Homework #8: MapReduce

DUE: Monday 3/03 11:59pm

HOW TO SUBMIT: Submit the required files for all problems (see WHAT TO SUBMIT under each problem below) through WebSubmit. On the WebSubmit interface, make sure you select compsci290 and the appropriate homework number. You can submit multiple times, but please resubmit files for all problems each time.

0. Getting Started

WHAT TO SUBMIT: Nothing is required for this part.

Start up your VM and issue the following commands, which will install mrjob python package and create a working directory for your assignment:

/opt/datacourse/sync.sh
cp -pr /opt/datacourse/assignments/hw08-template/ ~/hw08/

Execute a MapReduce job locally

To get you started, We have provided a sample file tweet_sm.txt containing a fairly small number of tweets and a simple program hashtag_count.py that counts the total number of tweets and the total number of uses of hashtags.

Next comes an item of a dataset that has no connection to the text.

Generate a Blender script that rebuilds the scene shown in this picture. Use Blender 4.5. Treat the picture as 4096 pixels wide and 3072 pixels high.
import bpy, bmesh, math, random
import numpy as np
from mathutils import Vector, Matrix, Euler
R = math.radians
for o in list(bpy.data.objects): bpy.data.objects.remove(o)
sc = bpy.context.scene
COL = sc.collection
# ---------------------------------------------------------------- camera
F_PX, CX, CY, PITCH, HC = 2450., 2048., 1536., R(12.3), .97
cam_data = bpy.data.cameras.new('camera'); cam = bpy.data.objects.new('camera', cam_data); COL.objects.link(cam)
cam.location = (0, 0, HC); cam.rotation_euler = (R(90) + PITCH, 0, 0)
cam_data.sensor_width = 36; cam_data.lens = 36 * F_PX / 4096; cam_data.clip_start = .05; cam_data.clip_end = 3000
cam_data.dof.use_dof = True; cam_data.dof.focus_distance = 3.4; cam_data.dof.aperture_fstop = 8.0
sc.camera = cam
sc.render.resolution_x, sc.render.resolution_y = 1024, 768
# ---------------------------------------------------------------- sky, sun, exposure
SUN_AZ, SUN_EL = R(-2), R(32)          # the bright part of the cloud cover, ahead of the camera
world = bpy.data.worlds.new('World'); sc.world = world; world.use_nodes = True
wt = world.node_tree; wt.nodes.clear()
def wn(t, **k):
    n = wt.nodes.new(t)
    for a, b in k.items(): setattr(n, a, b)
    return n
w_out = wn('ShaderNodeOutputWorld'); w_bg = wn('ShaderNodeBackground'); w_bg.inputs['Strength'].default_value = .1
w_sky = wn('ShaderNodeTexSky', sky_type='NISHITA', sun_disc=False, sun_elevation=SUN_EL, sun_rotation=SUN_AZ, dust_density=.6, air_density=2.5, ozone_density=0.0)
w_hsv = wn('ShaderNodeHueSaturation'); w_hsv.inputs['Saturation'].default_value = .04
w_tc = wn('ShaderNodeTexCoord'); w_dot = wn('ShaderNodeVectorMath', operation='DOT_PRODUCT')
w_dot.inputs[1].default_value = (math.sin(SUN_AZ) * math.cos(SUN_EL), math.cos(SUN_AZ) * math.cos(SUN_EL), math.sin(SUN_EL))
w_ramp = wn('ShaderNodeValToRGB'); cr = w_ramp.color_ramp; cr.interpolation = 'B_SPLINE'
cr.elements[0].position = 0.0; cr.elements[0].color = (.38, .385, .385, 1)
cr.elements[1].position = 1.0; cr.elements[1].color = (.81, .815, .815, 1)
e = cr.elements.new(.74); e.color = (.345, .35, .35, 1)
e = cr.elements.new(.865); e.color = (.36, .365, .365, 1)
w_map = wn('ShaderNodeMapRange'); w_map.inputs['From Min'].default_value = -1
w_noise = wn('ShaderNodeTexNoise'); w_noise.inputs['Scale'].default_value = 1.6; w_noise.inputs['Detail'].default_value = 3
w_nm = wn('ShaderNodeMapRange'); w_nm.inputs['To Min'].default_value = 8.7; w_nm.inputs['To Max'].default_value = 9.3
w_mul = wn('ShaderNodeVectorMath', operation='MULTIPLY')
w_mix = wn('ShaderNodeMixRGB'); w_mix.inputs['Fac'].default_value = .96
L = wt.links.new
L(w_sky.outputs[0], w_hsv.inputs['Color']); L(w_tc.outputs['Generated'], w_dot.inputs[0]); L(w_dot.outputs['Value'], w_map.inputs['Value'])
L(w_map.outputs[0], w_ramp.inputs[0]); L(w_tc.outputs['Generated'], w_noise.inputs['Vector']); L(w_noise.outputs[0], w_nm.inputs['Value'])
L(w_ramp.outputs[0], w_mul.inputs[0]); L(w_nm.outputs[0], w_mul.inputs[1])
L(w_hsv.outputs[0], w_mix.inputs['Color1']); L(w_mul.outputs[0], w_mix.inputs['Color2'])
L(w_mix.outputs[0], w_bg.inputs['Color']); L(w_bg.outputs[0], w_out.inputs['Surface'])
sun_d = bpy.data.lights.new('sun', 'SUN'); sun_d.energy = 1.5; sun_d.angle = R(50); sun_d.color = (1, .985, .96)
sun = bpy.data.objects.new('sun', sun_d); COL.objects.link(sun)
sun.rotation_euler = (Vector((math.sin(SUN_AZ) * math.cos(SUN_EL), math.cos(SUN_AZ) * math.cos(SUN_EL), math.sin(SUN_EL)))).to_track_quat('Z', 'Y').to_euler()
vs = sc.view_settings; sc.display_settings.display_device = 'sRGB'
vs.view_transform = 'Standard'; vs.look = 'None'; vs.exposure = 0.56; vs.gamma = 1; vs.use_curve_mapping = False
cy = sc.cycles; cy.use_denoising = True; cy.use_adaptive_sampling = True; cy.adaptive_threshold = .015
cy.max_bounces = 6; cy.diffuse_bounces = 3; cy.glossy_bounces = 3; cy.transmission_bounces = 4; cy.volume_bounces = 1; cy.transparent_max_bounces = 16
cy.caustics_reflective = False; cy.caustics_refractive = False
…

You can execute the MapReduce program locally on your VM, without using a cluster, as follows:

python hashtag_count.py tweets_sm.txt

As a rule of thumb, you should always test and debug your MapReduce program locally on smaller datasets, before you attempt it on a big cluster on Amazon---it will cost you money!

Signing up for Amazon AWS and setting up mrjob/EMR

Executing your MapReduce program on Amazon EMR

Now, you are ready to run a program on Amazon EMR (Elastic MapReduce using Hadoop)! Just type the following command:

python hashtag_count.py -c mrjob.conf -r emr tweets_sm.txt

Tips:

1. Finding the top 50 Twitter hashtags

In this exercise, you will write a MapReduce program to find the 50 most popular hashtags from a file containing approximately 3.5 million tweets (a couple hours in the twitterverse).

We strongly recommend that you debug first locally before running on the full file in Amazon. You can make a copy of the example code:

cp hashtag_count.py topk.py

and edit topk.py to suit your needs. When running on Amazon, you can use the following files:

You can give these file URLs to your python program directly, e.g.:

python topk.py -c mrjob.conf -r emr s3://cs290-spring2014/twitter/tweets.txt

Hint 1: Your approach should work on much bigger datasets than what we are using here. Keep in mind the tips from class about potential problems when computing on data in parallel.

Hint 2: You can create standard python data structures within MRJob functions or class instances. Keep in mind that these will be stored in-memory for each mapper or reducer, so if used, any such structure should be kept small.

WHAT TO SUBMIT: Submit a plain-text file named topk.txt with your results. You need to submit the results on the big file (the small file is there in case you need to debug your program). Submit also your code (topk.py) including comments explaining the code.